In sede di ricorso era stato altresì evidenziato come l’art. 13, co. 16 del DPR 51/2009 facesse espressamente riferimento ai servizi “derivanti da forme di cooperazione transfrontaliera individuate dagli accordi internazionali vigenti”. E siccome l’accordo italo – austriaco che aveva regolato le attività di pattugliamento congiunto transfrontaliero – così come quello concluso con la Svizzera – era stato sottoscritto e reso attuativo solamente nel 2014, quindi 5 anni dopo che era stato firmato il contratto recepito dal DPR 51/2009, non era plausibile estendere forzosamente gli effetti dell’intesa negoziale ad accordi transfrontalieri conclusi in un momento successivo.

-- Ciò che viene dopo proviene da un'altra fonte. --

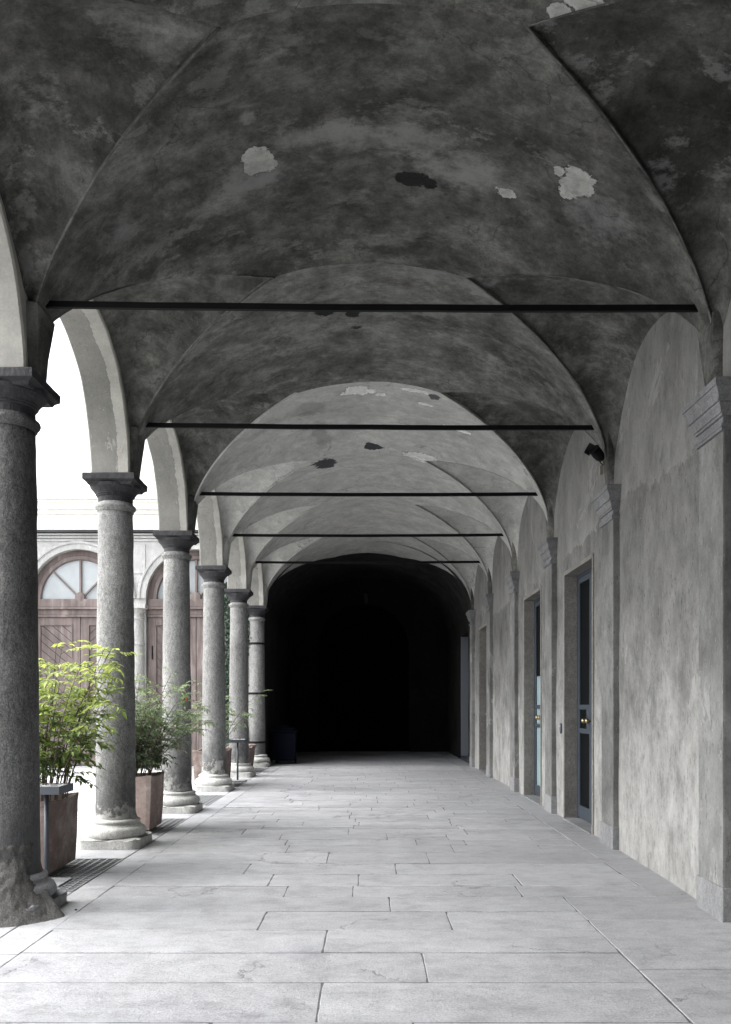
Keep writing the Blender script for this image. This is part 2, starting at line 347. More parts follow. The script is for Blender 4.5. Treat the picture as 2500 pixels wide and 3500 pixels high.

Disattendendo tutte le argomentazioni sviluppate il Consiglio di Stato ha ritenuto meritasse di essere valorizzata l’interpretazione proposta dall’Amministrazione, quella cioè secondo la quale questa tipologia di servizi era chiaramente inquadrata dall’ambito del combinato disposto degli artt. 10 L. 836/1973 e 13, co. 16 del DPR 51/2009, considerando dirimente ai fini della decisione la constatazione che la norma generale di cui agli artt. 1 e 2 del R.D. 941/1926 è “riferita al lavoratore che svolge missione all’estero per un arco di tempo. Ciò si evince chiaramente dall’art. 2 del regio decreto il quale specifica che “Le indennità per l’estero sono dovute dal giorno in cui si passa il confine o si sbarca all’estero, fino al giorno in cui si ripassa il confine o si prenda imbarco per il ritorno”. Il trattamento di missione all’estero, salva diversa previsione derogatoria, pertanto non è applicabile al singolo turno lavorativo ordinario svolto oltre confine sulla base di accordi internazionali”.
Se, dunque, non interverranno modifiche al descritto impianto ordinamentale, per le attività transfrontaliere effettuate in attuazione di accordi intergovernativi continuerà ad essere riconosciuto il trattamento di missione ordinaria nazionale.